Tuesday, June 8, 2010

Cutting the cord

After leaving my position in the TV industry last month I actually had to start paying for TV service for the first time in many years. I had subscriptions to all the major services and had taken that access for granted. I took a look at my bill and realized how expensive these services have become, I had one bill that was $216 per month for only TV and Broadband service.

After analyzing our viewing patterns I realized that we really only watch a small handful of channels -- History, Science, and Discovery and our local broadcast channels and of course, SpeedTV.

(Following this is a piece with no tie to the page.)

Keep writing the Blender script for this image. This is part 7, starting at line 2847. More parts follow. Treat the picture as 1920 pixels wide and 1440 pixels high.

We looked at Comcast, DISH, DirecTV and AT&T and came away really frustrated. Because I already had service with many of these providers, no promotional discounts are available and everything is full price. Because DISH and DirecTV don't offer broadband service and the associated bundle discount, their prices are higher when combined with a broadband only product from another provider.

The real frustration is with the channel packages, We were happy the most basic packages from most providers, typically in the $25-$35 range -- if you ignored SpeedTV. Moving to the package the has SpeedTV doubled or tripled the cost every time. I realized that just watching SpeedTV would add $30+/Mo. Weighed against their ever increasing NASCAR focus and there many weeks dealyed coverage of Grand-Am and SCCA World Challenge and Bob Varsha's inane F1 commentary, I realized that I don't need them anymore.

So I "cut the cord" and ended my pay TV subscriptions.

I'm now using a Mac Mini - in the living room, and a old MacBook Pro -- in the bedroom, as STBs. Ironically the largest challenge hasn't been getting content. It's getting the PCs to play video quietly. Both the Mini and the MBP tend to overheat during long periods of decoding video, forcing the fans to run at full speed. This becomes the loudest thing in the bedroom after 20-30 minutes.

I was using an AppleTV (which seem really quiet all the time) but found the fact that it costs $$$ to watch just about anything really frustrating. I find a PC and sites like Hulu and Netflix to be more useful for me.

While all this has been interesting, the service providers are likely going to put an end to this by moving to usage based pricing for broadband access. Just this morning an executive with TimeWarner Cable indicated that much like AT&T, cable broadband providers will have to move to a usage based billing model soon.